Bu kez yine farklı bir hikâyenin eşiğinde gibiyim. Neden hep o başlangıçlar, o ilk heyecanlar masallardaki gibi olur ve her şeyi toz pembe görürüz? Ve neden aradan zaman geçince o pembelik yer yer griliklere, oradan da tamamen adı bir türlü konulamayan can sıkıcı bir renk karmaşasına dönüşür, bir türlü anlamam. Acaba bu doğanın bir kanunu mu, yoksa ben gerçekten de lânetlenmiş miyim?

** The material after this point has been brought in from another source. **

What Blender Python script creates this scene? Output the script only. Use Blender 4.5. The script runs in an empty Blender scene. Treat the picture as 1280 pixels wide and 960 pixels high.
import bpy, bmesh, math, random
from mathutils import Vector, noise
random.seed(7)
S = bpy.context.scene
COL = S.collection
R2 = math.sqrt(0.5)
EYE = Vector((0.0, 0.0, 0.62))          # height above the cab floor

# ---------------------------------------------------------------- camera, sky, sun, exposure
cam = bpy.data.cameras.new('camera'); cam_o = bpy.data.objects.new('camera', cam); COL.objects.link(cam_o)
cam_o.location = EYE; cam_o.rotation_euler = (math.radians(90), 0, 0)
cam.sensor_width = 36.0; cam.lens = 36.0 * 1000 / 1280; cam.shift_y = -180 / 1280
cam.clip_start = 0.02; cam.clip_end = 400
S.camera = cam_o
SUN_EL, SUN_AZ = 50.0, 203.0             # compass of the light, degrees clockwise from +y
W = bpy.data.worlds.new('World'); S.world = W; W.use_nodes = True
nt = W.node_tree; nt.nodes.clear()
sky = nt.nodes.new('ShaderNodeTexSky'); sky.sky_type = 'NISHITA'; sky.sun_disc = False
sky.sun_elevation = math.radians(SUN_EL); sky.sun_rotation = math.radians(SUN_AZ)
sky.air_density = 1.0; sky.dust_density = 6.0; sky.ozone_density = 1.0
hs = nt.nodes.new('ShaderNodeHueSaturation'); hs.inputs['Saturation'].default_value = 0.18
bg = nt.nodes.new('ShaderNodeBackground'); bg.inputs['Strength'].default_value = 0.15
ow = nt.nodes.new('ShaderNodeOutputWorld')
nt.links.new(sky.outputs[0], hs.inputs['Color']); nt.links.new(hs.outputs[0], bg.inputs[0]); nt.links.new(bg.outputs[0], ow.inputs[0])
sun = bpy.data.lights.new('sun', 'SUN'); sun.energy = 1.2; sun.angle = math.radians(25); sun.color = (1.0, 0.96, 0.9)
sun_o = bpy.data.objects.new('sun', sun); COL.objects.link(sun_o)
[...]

Korkuyorum, çünkü hazır mıyım değil miyim; ya da o hazır mı değil mi gerçekten bilemiyorum. Bilemiyorum evet ama, bir şeylerin değişeceğini hissediyorum hayatımda. Emin olamıyorum, çünkü aklıma geldikçe kovuyorum onunla ilgili düşünceleri; izin vermiyorum kafamı karıştırmasına, bilerek ve isteyerek. Bu oyunu seviyorum!

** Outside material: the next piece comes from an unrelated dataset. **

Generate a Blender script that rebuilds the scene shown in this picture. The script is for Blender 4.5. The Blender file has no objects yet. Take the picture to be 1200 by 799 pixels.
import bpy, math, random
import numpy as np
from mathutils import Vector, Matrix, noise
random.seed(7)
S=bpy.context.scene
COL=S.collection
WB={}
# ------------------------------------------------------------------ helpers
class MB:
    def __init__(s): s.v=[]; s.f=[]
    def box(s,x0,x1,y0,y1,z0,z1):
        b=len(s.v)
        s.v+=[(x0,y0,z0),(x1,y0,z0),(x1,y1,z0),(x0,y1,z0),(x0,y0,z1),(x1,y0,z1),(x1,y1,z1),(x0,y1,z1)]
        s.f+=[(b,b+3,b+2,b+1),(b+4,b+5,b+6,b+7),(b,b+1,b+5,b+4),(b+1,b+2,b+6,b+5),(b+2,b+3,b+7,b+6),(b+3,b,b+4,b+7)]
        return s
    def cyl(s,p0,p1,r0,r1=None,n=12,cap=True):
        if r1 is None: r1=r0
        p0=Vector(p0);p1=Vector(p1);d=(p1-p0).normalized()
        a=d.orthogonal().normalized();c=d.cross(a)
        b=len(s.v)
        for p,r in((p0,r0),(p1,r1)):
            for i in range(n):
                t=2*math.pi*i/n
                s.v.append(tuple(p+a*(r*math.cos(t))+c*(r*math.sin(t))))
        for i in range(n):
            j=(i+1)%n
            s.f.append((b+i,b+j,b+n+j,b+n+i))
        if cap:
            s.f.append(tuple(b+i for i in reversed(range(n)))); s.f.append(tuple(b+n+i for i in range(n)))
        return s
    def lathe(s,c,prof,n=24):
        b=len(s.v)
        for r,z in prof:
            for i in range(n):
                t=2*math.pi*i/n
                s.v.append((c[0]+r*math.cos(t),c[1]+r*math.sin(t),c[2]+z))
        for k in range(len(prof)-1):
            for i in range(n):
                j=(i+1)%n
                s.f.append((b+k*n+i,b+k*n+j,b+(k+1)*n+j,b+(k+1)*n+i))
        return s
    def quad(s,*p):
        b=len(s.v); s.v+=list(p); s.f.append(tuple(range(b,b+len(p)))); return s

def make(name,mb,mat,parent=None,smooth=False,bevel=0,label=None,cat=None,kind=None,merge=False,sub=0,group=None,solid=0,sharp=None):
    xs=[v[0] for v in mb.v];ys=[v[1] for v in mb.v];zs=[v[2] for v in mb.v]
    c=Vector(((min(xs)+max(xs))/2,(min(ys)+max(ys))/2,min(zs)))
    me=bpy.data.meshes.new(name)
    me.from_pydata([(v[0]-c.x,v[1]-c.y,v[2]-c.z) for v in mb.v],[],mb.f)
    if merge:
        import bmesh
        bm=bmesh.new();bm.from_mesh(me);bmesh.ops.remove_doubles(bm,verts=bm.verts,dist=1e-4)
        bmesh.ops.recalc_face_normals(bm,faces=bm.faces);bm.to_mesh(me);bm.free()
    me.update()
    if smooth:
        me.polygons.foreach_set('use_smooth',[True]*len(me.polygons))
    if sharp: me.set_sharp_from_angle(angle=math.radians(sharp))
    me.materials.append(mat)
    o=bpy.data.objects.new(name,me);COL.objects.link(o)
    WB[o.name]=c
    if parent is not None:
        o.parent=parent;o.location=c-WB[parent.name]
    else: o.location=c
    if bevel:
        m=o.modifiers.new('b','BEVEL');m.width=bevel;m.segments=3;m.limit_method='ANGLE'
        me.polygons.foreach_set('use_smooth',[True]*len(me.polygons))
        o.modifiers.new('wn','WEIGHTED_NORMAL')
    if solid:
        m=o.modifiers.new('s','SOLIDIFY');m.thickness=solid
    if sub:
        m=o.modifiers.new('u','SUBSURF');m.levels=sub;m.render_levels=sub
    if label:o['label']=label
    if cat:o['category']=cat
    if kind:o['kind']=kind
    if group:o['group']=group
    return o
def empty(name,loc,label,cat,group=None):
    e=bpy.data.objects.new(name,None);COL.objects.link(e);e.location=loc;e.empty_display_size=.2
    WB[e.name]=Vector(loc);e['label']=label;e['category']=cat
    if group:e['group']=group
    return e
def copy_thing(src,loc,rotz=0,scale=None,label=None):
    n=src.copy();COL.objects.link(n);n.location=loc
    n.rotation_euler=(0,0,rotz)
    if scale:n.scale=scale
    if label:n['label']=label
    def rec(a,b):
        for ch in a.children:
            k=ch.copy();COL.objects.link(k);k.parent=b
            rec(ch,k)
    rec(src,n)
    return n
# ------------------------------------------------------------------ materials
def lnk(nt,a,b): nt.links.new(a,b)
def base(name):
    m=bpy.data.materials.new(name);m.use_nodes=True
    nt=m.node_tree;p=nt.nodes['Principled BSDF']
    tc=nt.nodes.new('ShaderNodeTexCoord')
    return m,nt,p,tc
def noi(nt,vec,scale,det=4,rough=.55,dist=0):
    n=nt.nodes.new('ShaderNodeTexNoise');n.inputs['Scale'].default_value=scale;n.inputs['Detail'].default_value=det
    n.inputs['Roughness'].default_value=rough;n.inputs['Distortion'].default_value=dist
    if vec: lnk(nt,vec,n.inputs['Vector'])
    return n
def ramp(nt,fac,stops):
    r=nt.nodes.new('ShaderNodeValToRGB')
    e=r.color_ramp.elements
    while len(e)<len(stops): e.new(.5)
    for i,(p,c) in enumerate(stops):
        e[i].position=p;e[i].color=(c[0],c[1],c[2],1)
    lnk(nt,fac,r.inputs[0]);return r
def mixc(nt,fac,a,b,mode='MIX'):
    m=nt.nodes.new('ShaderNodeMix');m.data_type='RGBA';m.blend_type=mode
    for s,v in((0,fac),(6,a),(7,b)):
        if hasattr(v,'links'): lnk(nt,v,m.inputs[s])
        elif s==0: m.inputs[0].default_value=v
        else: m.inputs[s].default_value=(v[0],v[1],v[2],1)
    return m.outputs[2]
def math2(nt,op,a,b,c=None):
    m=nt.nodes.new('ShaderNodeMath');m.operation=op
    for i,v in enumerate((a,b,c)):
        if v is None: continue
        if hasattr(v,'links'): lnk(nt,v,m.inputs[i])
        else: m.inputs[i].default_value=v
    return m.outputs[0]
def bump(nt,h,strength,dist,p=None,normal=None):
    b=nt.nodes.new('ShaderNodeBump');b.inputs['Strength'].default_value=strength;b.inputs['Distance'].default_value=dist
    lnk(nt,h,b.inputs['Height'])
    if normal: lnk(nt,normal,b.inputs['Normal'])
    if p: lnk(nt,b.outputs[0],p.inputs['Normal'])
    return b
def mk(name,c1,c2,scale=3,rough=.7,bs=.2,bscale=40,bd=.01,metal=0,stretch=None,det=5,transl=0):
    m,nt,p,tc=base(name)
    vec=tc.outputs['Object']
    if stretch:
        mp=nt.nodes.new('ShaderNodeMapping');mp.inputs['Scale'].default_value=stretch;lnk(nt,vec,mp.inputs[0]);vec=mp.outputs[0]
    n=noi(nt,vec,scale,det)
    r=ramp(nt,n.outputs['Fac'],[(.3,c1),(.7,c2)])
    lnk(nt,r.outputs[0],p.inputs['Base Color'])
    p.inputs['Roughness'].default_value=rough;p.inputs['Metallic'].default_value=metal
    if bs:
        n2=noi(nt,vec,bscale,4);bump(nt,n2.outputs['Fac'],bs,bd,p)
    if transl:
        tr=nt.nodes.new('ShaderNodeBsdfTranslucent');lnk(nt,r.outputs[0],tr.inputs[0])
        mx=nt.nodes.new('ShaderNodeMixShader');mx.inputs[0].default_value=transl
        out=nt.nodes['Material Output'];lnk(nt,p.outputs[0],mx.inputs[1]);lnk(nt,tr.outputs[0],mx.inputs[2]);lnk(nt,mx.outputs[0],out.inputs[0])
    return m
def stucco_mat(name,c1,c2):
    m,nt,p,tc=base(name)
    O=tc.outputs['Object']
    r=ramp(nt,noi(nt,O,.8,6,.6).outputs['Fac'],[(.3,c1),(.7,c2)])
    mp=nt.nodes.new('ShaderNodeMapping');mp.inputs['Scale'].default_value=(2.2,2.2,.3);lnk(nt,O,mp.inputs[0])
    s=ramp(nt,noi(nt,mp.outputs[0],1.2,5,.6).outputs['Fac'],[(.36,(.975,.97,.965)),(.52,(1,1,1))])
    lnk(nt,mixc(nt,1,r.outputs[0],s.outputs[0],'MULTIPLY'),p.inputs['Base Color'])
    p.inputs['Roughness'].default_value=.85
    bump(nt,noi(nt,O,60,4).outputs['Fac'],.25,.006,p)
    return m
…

Hani insan görmeyince özler ya, sırf onu görmek için sürekli etrafını gözler ya, işte böyle bir şey. Güzel bir şey...


"Bugün beynimi kurcalayan, yarın kalbimi kurcalar"dan yola çıkarak, kalbimi sandığın en derinine yerleştirdim. Çünkü ancak o şekilde zaptedebilirim yüreğimi, o şekilde koruyabilirim onu hain düşüncelerden, fesat kalplerden. Çünkü kalbime asla söz geçiremedim şimdiye dek, ben inatçı, o benden de inatçı... Hükmedemedim bir türlü ve söz dinletemedim başına buyruk kalbime hiçbir zaman.

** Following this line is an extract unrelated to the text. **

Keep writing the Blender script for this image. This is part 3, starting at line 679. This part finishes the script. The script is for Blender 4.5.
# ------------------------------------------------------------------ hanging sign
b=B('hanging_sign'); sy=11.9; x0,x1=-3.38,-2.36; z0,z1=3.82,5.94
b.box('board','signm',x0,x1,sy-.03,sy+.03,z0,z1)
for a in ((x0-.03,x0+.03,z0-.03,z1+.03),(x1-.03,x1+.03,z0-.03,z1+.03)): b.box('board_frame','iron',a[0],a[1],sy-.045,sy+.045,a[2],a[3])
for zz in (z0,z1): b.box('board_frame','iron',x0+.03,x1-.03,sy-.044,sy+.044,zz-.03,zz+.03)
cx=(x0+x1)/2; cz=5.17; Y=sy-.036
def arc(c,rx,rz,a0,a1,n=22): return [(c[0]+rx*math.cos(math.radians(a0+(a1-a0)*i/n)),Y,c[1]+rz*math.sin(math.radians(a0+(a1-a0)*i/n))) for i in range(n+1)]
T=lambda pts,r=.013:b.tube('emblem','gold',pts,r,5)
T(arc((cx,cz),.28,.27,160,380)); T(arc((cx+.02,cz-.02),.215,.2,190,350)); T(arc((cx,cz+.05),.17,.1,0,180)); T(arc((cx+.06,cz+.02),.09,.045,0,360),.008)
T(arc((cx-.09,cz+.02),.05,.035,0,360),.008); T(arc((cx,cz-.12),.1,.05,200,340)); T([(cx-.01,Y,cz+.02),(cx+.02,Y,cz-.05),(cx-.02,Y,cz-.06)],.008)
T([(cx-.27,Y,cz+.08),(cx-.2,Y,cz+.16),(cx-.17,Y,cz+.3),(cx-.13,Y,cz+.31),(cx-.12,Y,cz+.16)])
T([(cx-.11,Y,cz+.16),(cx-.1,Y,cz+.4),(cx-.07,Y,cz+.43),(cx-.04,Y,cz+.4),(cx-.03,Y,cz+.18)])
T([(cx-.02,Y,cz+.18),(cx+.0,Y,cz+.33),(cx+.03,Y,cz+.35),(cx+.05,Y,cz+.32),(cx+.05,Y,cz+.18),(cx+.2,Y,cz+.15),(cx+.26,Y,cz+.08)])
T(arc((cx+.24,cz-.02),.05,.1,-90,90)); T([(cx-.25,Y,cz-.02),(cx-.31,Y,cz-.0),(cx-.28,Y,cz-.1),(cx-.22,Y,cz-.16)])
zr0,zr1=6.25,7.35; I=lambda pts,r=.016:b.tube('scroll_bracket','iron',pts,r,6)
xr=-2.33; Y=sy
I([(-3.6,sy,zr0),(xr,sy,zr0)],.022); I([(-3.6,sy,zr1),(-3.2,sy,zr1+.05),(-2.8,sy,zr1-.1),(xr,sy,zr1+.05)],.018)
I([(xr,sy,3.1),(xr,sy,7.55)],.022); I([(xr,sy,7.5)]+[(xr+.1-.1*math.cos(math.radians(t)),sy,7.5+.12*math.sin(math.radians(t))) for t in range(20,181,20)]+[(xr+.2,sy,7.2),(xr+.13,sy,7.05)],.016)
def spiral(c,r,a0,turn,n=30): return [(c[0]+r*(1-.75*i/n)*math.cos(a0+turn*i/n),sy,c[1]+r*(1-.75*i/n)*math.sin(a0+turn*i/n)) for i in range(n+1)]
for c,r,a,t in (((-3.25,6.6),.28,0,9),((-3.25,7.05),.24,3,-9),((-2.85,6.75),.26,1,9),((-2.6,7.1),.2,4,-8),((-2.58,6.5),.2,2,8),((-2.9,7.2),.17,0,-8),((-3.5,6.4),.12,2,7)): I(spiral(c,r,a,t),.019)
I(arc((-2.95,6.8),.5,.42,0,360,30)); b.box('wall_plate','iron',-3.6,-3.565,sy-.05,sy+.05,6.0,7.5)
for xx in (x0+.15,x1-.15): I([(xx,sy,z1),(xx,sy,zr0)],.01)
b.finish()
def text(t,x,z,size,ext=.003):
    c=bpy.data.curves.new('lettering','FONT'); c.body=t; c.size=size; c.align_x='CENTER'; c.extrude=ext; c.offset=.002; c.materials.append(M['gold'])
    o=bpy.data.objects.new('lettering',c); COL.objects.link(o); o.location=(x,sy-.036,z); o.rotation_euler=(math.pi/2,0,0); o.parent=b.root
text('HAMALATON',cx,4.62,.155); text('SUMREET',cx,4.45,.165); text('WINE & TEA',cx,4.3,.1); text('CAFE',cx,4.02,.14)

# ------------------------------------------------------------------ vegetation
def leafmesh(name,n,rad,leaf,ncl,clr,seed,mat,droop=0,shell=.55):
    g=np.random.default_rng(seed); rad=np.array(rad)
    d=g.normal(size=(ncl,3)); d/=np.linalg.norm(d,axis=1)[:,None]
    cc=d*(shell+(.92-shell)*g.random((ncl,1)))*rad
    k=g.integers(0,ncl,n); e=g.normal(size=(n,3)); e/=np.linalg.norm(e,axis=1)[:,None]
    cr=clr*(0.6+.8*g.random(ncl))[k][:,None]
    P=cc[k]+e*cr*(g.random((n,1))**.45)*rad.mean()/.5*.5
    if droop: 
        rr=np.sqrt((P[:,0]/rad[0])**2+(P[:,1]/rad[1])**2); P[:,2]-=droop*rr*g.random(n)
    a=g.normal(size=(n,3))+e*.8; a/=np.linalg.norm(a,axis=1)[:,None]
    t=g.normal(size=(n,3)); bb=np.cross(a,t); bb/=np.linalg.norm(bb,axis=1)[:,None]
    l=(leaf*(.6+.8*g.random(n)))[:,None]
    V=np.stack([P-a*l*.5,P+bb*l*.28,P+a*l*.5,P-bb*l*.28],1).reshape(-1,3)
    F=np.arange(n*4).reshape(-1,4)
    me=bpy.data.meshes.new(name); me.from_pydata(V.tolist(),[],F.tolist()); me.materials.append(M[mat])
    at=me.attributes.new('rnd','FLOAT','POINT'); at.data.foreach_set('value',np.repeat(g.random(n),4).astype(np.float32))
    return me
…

Nasıl bir şeydir bu, defalarca yaşadım ama bir türlü anlayamadım. Kaçamak bakışmalar, arada bir çakan kıvılcımlar, hiçkimseye sezdirmemek için uzak durmaya çalışmalar, ama her şeye rağmen bir mıknatıs varmışçasına hep "tesadüfen" yanyana gelmeler... Havadan sudan konuşurken, ona farkettirmeden yüzünün her ayrıntısını ezberleyebilmek için incelerken, gözbebeklerimin büyüdüğü belli olmasın diye gözleri kaçırmalar... O telefonla konuşurken kiminle konuştuğunu merak edip, "acaba hayatında biri var mıdır" cümlesinin beynin ta içinde yankılandığını farkedip, kendi kendime kızmalar... Anlamlandıramıyorum bir türlü...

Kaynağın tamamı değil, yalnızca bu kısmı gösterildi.